## STATED EXERCISE
All of the material should be reproduced exactly, with pictures left out.

## AVAILABLE DATA

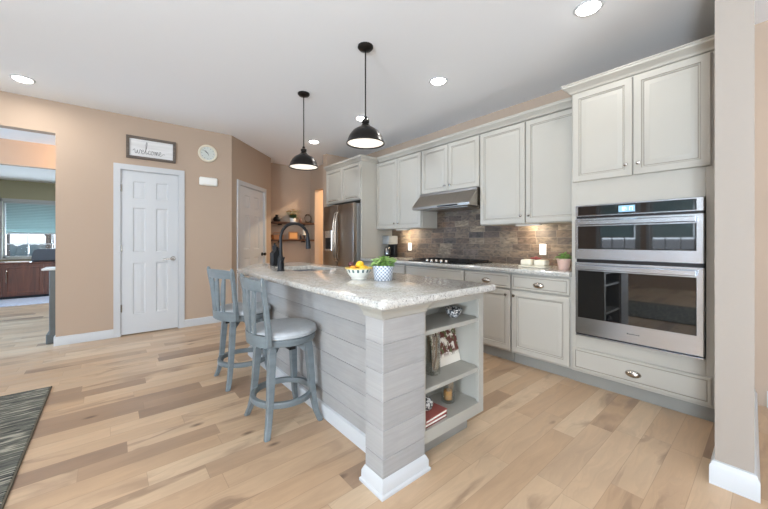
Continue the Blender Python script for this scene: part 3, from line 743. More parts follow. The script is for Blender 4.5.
# end bookcase
bx0, bx1, by0, by1 = PX1+.002, 1.78, 1.168, 1.43
b = B()
b.box(bx0, bx0+.018, by0, by1, .115, .868); b.box(bx1-.045, bx1, by0, by0+.02, .115, .868); b.box(bx1-.022, bx1, by0+.02, by1, .115, .868)
b.box(bx0+.018, bx1-.045, by0, by0+.02, .815, .868); b.box(bx0+.018, bx1-.045, by0, by0+.02, .115, .182); b.box(bx0+.018, bx1-.022, by0+.02, by1-.012, .115, .182); b.box(bx0+.018, bx1-.022, by1-.012, by1, .115, .868)
bc = obj('bookcase', b, M_ISL, t)
for z in (.395, .70): obj('shelf', B().box(bx0+.018, bx1-.023, by0+.006, by1-.011, z-.024, z, .002), M_ISL, bc)
obj('toe_kick', B().box(bx0, bx1-.06, 1.245, 1.26, 0, .115), M_TOE, t)
# island countertop with sink cut-out
def rrect(x0, x1, y0, y1, r, off=0, seg=6, cut=None):
    x0 += off; x1 -= off; y0 += off; y1 -= off; r = max(r-off, .002); P = []
    for cx, cy, a0 in ((x1-r, y1-r, 0), (x0+r, y1-r, PI/2), (x0+r, y0+r, PI), (x1-r, y0+r, 1.5*PI)):
        if cut and a0 == PI/2:
            for k in range(seg+1): P.append((x0+cut[0]*(1-k/seg), y1-cut[1]*k/seg))
            continue
        for k in range(seg+1): a = a0+PI/2*k/seg; P.append((cx+r*math.cos(a), cy+r*math.sin(a)))
    return P
def counter_with_hole(o, h, z0, z1):
    b = B(); bm = b.bm
    def loop(P, z): return [bm.verts.new((x, y, z)) for x, y in P]
    def bridge(a, c):
        for i in range(len(a)): b.face([a[i], a[(i+1) % len(a)], c[(i+1) % len(a)], c[i]])
    O = [loop(rrect(*o, off, cut=(.36, .60)), z) for off, z in ((.010, z1), (.003, z1-.004), (0, z1-.011), (0, z0+.010), (.004, z0+.003), (.010, z0))]
    for p, q in zip(O, O[1:]): bridge(p, q)
    Hh = [loop(rrect(*h, off), z) for off, z in ((-.004, z1), (0, z1-.004), (0, z0))]
    for p, q in zip(Hh, Hh[1:]): bridge(p, q)
    for i, j in ((0, 0), (-1, -1)):
        ed = []
        for L in (O[i], Hh[j]):
            for k in range(len(L)):
                e = bm.edges.get((L[k], L[(k+1) % len(L)])) or bm.edges.new((L[k], L[(k+1) % len(L)])); ed.append(e)
        bmesh.ops.triangle_fill(bm, edges=ed, use_beauty=True)
    return b
SKH = (1.235, 1.63, 2.62, 3.18, .04)
tag(obj('countertop', counter_with_hole((.893, 1.80, 1.083, 3.80, .03), SKH, .870, .910), M_GRAN, org=(1.3, 2.4, .87)), 'pale granite countertop on the kitchen island, with the sink and fruit bowl', 'countertop')
b = B(); rings = []
for off, z in ((.001, .868), (.003, .75), (.012, .70), (.05, .69)): rings.append([(x, y, z) for x, y in rrect(*SKH, off)])
b.rings(rings, cap0=False)
rings = [[(x, y, z) for x, y in rrect(*SKH, off)] for off, z in ((-.006, .868), (-.006, .74), (.004, .69), (.05, .682))]
b2 = B(); b2.rings(rings, cap0=False); b.join(b2.bm)
tag(obj('sink', b, M_STEEL, org=(1.43, 2.9, .69)), 'undermount steel sink in the island countertop', 'sink')
t = thing('faucet', 'black gooseneck kitchen faucet beside the island sink', 'faucet', (1.13, 2.75, .91))
b = B(); b.lathe([(.033, .910), (.033, .917), (.028, .923), (.026, 1.02), (.019, 1.035), (.015, 1.045)], (1.13, 2.75, 0), 20); obj('base', b, M_BLACK, t)
pts = [(1.13, 2.75, 1.03), (1.13, 2.75, 1.20)]+[(1.258-.128*math.cos(a), 2.75, 1.20+.128*math.sin(a)) for a in [PI*k/12 for k in range(1, 12)]]+[(1.384, 2.75, 1.20)]
b = B(); b.tube(pts, .0135, 12); obj('spout', b, M_BLACK, t)
b = B(); b.tube([(1.384, 2.75, 1.21), (1.387, 2.75, 1.15), (1.392, 2.75, 1.10)], [.016, .020, .023], 12); obj('spray_head', b, M_BLACK, t)
b = B(); b.tube([(1.13, 2.75, .985), (1.13, 2.715, .995), (1.125, 2.665, 1.03)], [.012, .009, .006], 10); obj('lever', b, M_BLACK, t)
# knife block behind the faucet
t = thing('knife_block', 'dark knife block with upright handles behind the faucet on the island', 'knife block', (1.35, 3.39, .91))
b = B(); b.extr([(1.295, .911), (1.405, .911), (1.39, 1.05), (1.33, 1.08), (1.295, 1.04)], 'y', 3.34, 3.44); obj('block', b, M_BLACK, t, 0)
for dx, dy, h in ((.03, .02, 1.13), (.03, .05, 1.15), (.03, .08, 1.12), (.07, .03, 1.10), (.07, .07, 1.11)):
    obj('knife_handle', B().box(1.295+dx-.008, 1.295+dx+.008, 3.34+dy-.01, 3.34+dy+.01, 1.02, h, .003), M_BLACK, t)

# fruit bowl with fruit, local coordinates
FBX, FBY = 1.318, 1.85
t = thing('fruit_bowl', 'pale patterned footed bowl of yellow fruit on the island', 'bowl', (FBX, FBY, .91))
b = B(); b.lathe([(.052, 0), (.054, .004), (.052, .010), (.064, .022), (.080, .044), (.090, .066), (.097, .076), (.098, .079), (.094, .079), (.085, .066), (.068, .044), (.052, .024), (.001, .018)], n=40); o = obj('bowl', b, M_FBOWL, t, local=True)
for k, (dx, dy, dz, r, m, nm, lb) in enumerate(((-.045, .008, .066, .027, M_ORNG, 'orange', 'orange fruit at the left of the fruit bowl'), (.014, .046, .066, .027, M_ORNG, 'orange', 'orange fruit at the far side of the fruit bowl'), (.044, -.004, .068, .024, M_LEMON, 'lemon', 'yellow lemon at the right of the fruit bowl'), (-.004, -.046, .068, .024, M_LEMON, 'lemon', 'yellow lemon at the near side of the fruit bowl'), (.008, .0, .098, .026, M_LEMON, 'lemon', 'bright yellow lemon on top of the heap in the fruit bowl'), (-.036, .046, .098, .020, M_PLUM, 'plum', 'dark plum at the back of the fruit bowl'))):
    b = B(); b.ball((0, 0, 0), r, (1.18, 1, 1) if nm == 'lemon' else (1, 1, 1)); tag(obj(nm, b, m, org=(FBX+dx, FBY+dy, .91+dz), local=True), lb, nm, 'fruit in the island bowl')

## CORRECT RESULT
Continue the Blender Python script for this scene: part 3, from line 743. More parts follow. The script is for Blender 4.5.
# end bookcase
bx0, bx1, by0, by1 = PX1+.002, 1.78, 1.168, 1.43
b = B()
b.box(bx0, bx0+.018, by0, by1, .115, .868); b.box(bx1-.045, bx1, by0, by0+.02, .115, .868); b.box(bx1-.022, bx1, by0+.02, by1, .115, .868)
b.box(bx0+.018, bx1-.045, by0, by0+.02, .815, .868); b.box(bx0+.018, bx1-.045, by0, by0+.02, .115, .182); b.box(bx0+.018, bx1-.022, by0+.02, by1-.012, .115, .182); b.box(bx0+.018, bx1-.022, by1-.012, by1, .115, .868)
bc = obj('bookcase', b, M_ISL, t)
for z in (.395, .70): obj('shelf', B().box(bx0+.018, bx1-.023, by0+.006, by1-.011, z-.024, z, .002), M_ISL, bc)
obj('toe_kick', B().box(bx0, bx1-.06, 1.245, 1.26, 0, .115), M_TOE, t)
# island countertop with sink cut-out
def rrect(x0, x1, y0, y1, r, off=0, seg=6, cut=None):
    x0 += off; x1 -= off; y0 += off; y1 -= off; r = max(r-off, .002); P = []
    for cx, cy, a0 in ((x1-r, y1-r, 0), (x0+r, y1-r, PI/2), (x0+r, y0+r, PI), (x1-r, y0+r, 1.5*PI)):
        if cut and a0 == PI/2:
            for k in range(seg+1): P.append((x0+cut[0]*(1-k/seg), y1-cut[1]*k/seg))
            continue
        for k in range(seg+1): a = a0+PI/2*k/seg; P.append((cx+r*math.cos(a), cy+r*math.sin(a)))
    return P
def counter_with_hole(o, h, z0, z1):
    b = B(); bm = b.bm
    def loop(P, z): return [bm.verts.new((x, y, z)) for x, y in P]
    def bridge(a, c):
        for i in range(len(a)): b.face([a[i], a[(i+1) % len(a)], c[(i+1) % len(a)], c[i]])
    O = [loop(rrect(*o, off, cut=(.36, .60)), z) for off, z in ((.010, z1), (.003, z1-.004), (0, z1-.011), (0, z0+.010), (.004, z0+.003), (.010, z0))]
    for p, q in zip(O, O[1:]): bridge(p, q)
    Hh = [loop(rrect(*h, off), z) for off, z in ((-.004, z1), (0, z1-.004), (0, z0))]
    for p, q in zip(Hh, Hh[1:]): bridge(p, q)
    for i, j in ((0, 0), (-1, -1)):
        ed = []
        for L in (O[i], Hh[j]):
            for k in range(len(L)):
                e = bm.edges.get((L[k], L[(k+1) % len(L)])) or bm.edges.new((L[k], L[(k+1) % len(L)])); ed.append(e)
        bmesh.ops.triangle_fill(bm, edges=ed, use_beauty=True)
    return b
SKH = (1.235, 1.63, 2.62, 3.18, .04)
tag(obj('countertop', counter_with_hole((.893, 1.80, 1.083, 3.80, .03), SKH, .870, .910), M_GRAN, org=(1.3, 2.4, .87)), 'pale granite countertop on the kitchen island, with the sink and fruit bowl', 'countertop')
b = B(); rings = []
for off, z in ((.001, .868), (.003, .75), (.012, .70), (.05, .69)): rings.append([(x, y, z) for x, y in rrect(*SKH, off)])
b.rings(rings, cap0=False)
rings = [[(x, y, z) for x, y in rrect(*SKH, off)] for off, z in ((-.006, .868), (-.006, .74), (.004, .69), (.05, .682))]
b2 = B(); b2.rings(rings, cap0=False); b.join(b2.bm)
tag(obj('sink', b, M_STEEL, org=(1.43, 2.9, .69)), 'undermount steel sink in the island countertop', 'sink')
t = thing('faucet', 'black gooseneck kitchen faucet beside the island sink', 'faucet', (1.13, 2.75, .91))
b = B(); b.lathe([(.033, .910), (.033, .917), (.028, .923), (.026, 1.02), (.019, 1.035), (.015, 1.045)], (1.13, 2.75, 0), 20); obj('base', b, M_BLACK, t)
pts = [(1.13, 2.75, 1.03), (1.13, 2.75, 1.20)]+[(1.258-.128*math.cos(a), 2.75, 1.20+.128*math.sin(a)) for a in [PI*k/12 for k in range(1, 12)]]+[(1.384, 2.75, 1.20)]
b = B(); b.tube(pts, .0135, 12); obj('spout', b, M_BLACK, t)
b = B(); b.tube([(1.384, 2.75, 1.21), (1.387, 2.75, 1.15), (1.392, 2.75, 1.10)], [.016, .020, .023], 12); obj('spray_head', b, M_BLACK, t)
b = B(); b.tube([(1.13, 2.75, .985), (1.13, 2.715, .995), (1.125, 2.665, 1.03)], [.012, .009, .006], 10); obj('lever', b, M_BLACK, t)
# knife block behind the faucet
t = thing('knife_block', 'dark knife block with upright handles behind the faucet on the island', 'knife block', (1.35, 3.39, .91))
b = B(); b.extr([(1.295, .911), (1.405, .911), (1.39, 1.05), (1.33, 1.08), (1.295, 1.04)], 'y', 3.34, 3.44); obj('block', b, M_BLACK, t, 0)
for dx, dy, h in ((.03, .02, 1.13), (.03, .05, 1.15), (.03, .08, 1.12), (.07, .03, 1.10), (.07, .07, 1.11)):
    obj('knife_handle', B().box(1.295+dx-.008, 1.295+dx+.008, 3.34+dy-.01, 3.34+dy+.01, 1.02, h, .003), M_BLACK, t)

# fruit bowl with fruit, local coordinates
FBX, FBY = 1.318, 1.85
t = thing('fruit_bowl', 'pale patterned footed bowl of yellow fruit on the island', 'bowl', (FBX, FBY, .91))
b = B(); b.lathe([(.052, 0), (.054, .004), (.052, .010), (.064, .022), (.080, .044), (.090, .066), (.097, .076), (.098, .079), (.094, .079), (.085, .066), (.068, .044), (.052, .024), (.001, .018)], n=40); o = obj('bowl', b, M_FBOWL, t, local=True)
for k, (dx, dy, dz, r, m, nm, lb) in enumerate(((-.045, .008, .066, .027, M_ORNG, 'orange', 'orange fruit at the left of the fruit bowl'), (.014, .046, .066, .027, M_ORNG, 'orange', 'orange fruit at the far side of the fruit bowl'), (.044, -.004, .068, .024, M_LEMON, 'lemon', 'yellow lemon at the right of the fruit bowl'), (-.004, -.046, .068, .024, M_LEMON, 'lemon', 'yellow lemon at the near side of the fruit bowl'), (.008, .0, .098, .026, M_LEMON, 'lemon', 'bright yellow lemon on top of the heap in the fruit bowl'), (-.036, .046, .098, .020, M_PLUM, 'plum', 'dark plum at the back of the fruit bowl'))):
    b = B(); b.ball((0, 0, 0), r, (1.18, 1, 1) if nm == 'lemon' else (1, 1, 1)); tag(obj(nm, b, m, org=(FBX+dx, FBY+dy, .91+dz), local=True), lb, nm, 'fruit in the island bowl')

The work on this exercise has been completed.